Partner with Iranian Moderates

February 01, 2016
As presidential candidates demonize Iran under the guise of national security, Saudi Arabia and their Sunni Gulf state allies are flooding the markets with their light crude oil in an effort to destabilize the Iranian economy to the subsequent benefit of the Saudi Kingdom's Sunni extremist beneficiaries, American defense companies, and American drivers alike. Iraq, Syria, and Yemen today, just like Iraq 10 years ago, are proxy wars between Iran and Saudi Arabia that America should not be involved in, but are due to our dependence on oil. America's involvement in these wars is personal, for while I was on leave from Baghdad on Nov. 30, 2006, a likely Iranian roadside bomb destroyed my Humvee and killed my gunner. With a keen understanding of America's history with these two rivals, until we become energy independent, I maintain the hawkish candidates are misguided, and Iran, not Saudi Arabia, should be our closest partner in the region.

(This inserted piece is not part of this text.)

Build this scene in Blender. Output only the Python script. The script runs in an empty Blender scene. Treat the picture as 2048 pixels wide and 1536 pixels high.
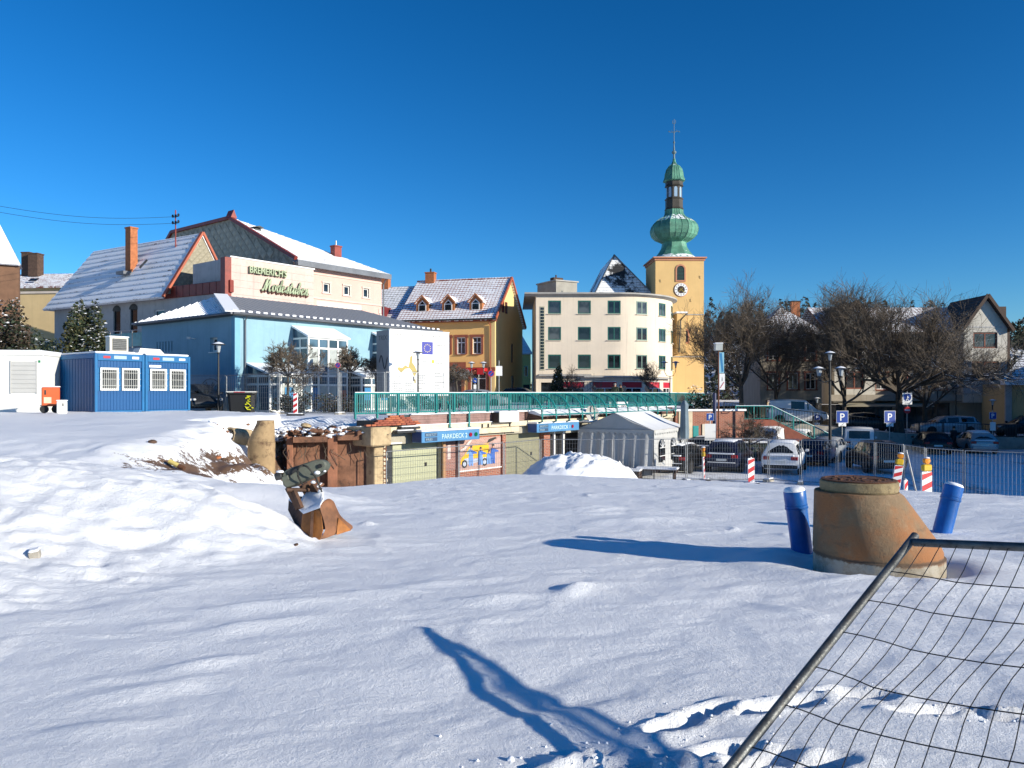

The 14-century old rift between the now Sunnis and Shia, over the proper heir to the Prophet Mohammed, is a driving factor between the proxy wars between Saudi Arabia, a holy land because it controls today's Muslim world's epicenters of Mecca and Medina and Iran, which has the world's largest Shia population. In 1938, several years after Ibn Saud solidified his absolute ultra-conservative Sunni monarchy, Standard Oil of New York discovered the king controlled now the world's second largest oil reserve. The Kingdom's resulting wealth has led to Saudi Arabia's extreme inequality, financing to export Wahhabism, and strong ties to the American defense industrial complex. Meanwhile, in 1953, the CIA removed the secular, democratically elected, Time Magazine Man of the Year Mohammad Mosaddegh as Iran's prime minister for nationalizing the world's fifth largest oil reserves away from the oil company we now call BP. The blowback from American support of the Shah's subsequent rule came to fruition in 1979 with his overthrow, the hostage crisis, severing of all diplomatic relations, and the embargo.

A quarter century ago, the United States went to war against the secular Iraqi dictator Saddam Hussein for threatening the Saudi monarchy's oil reserves and then ousted him after Saudi extremists attacked us on September 11th. Meanwhile, the United States labeled Iran a member of the “Axis of Evil,” which strengthened the hardliner Revolutionary Guard within Iran, which seeks to strengthen Shia and destabilize Sunni governments in the region through their proxies like Iraq's Mahdi Militia. America's 2003 disbanding of Saddam's Army allowed the Mahdi Militia to conduct reprisal attacks against the recently unemployed and armed Sunni soldiers. Several of these Sunnis would radicalize, join foreign extremists to form Al Qaeda in Iraq, and destroy a Shia holy site in Samara in 2006, which caused Iraq's sectarian civil war to overwhelm the American forces that were being attacked by both the Sunni militants and the Mahdi Militia. The American troop surge began the following year and eventually brought temporary order for a political solution between the Shia majority and Sunni minority that never was found, resulting in Al Qaeda in Iraq creating the Islamic State, which Iran's Syrian, Iraqi and Lebanese proxies are on the ground fighting today.

Implementing the orthodox rhetoric of American hardliners such as “undoing” the nuclear deal, more Iranian sanctions, and imposing a no fly zone in Syria would endanger our national security. First, the nuclear deal between numerous countries cannot be undone by the withdrawing of the United States, a goal American and Iranian hardliners share. Instead, America's goal should be to get all countries in the region to give up their nuclear ambitions and arsenals. Second, dialogue and not more sanctions could strengthen the pragmatic moderates like Iranian President Hassan Rouhani, weaken their hardline Revolutionary Guard rivals, and build better relations with the young Iranians whose secular political activism could bring about eventual change. It was dialogue that allowed for the recent prisoner exchange and release of our 10 sailors unharmed with all of their gear and weaponry after just 15 hours of captivity. Finally, imposing a no fly zone in Syria to shoot down Russian, Syrian or Iranian aircraft would risk a larger war that the Islamic State would watch from the sidelines. Instead, the United States should work with Iran towards an acceptable replacement to Syrian President Bashar Al Assad, which is the only way the Islamic State can be defeated.

In 2006, the Shia soldiers of the reconstituted Iraqi Army Battalion we were advising were loyal to the Mahdi Militia and turned a blind eye towards their sectarian violence against Sunnis. Worse, during the troop surge, our battalion was responsible for manning all checkpoints entering Sadr City, the Mahdi Militia's stronghold, meaning as Americans we provided protection to some of those killing us. We did not belong in that proxy war between Saudi Arabia and Iran then, just like we do not belong in one between the two nations today. However, until America becomes energy independent, we should vote for presidential candidates willing to challenge orthodox hardline rhetoric, push for diplomatic relations, and work with Iranian moderates towards stabilizing the Middle East.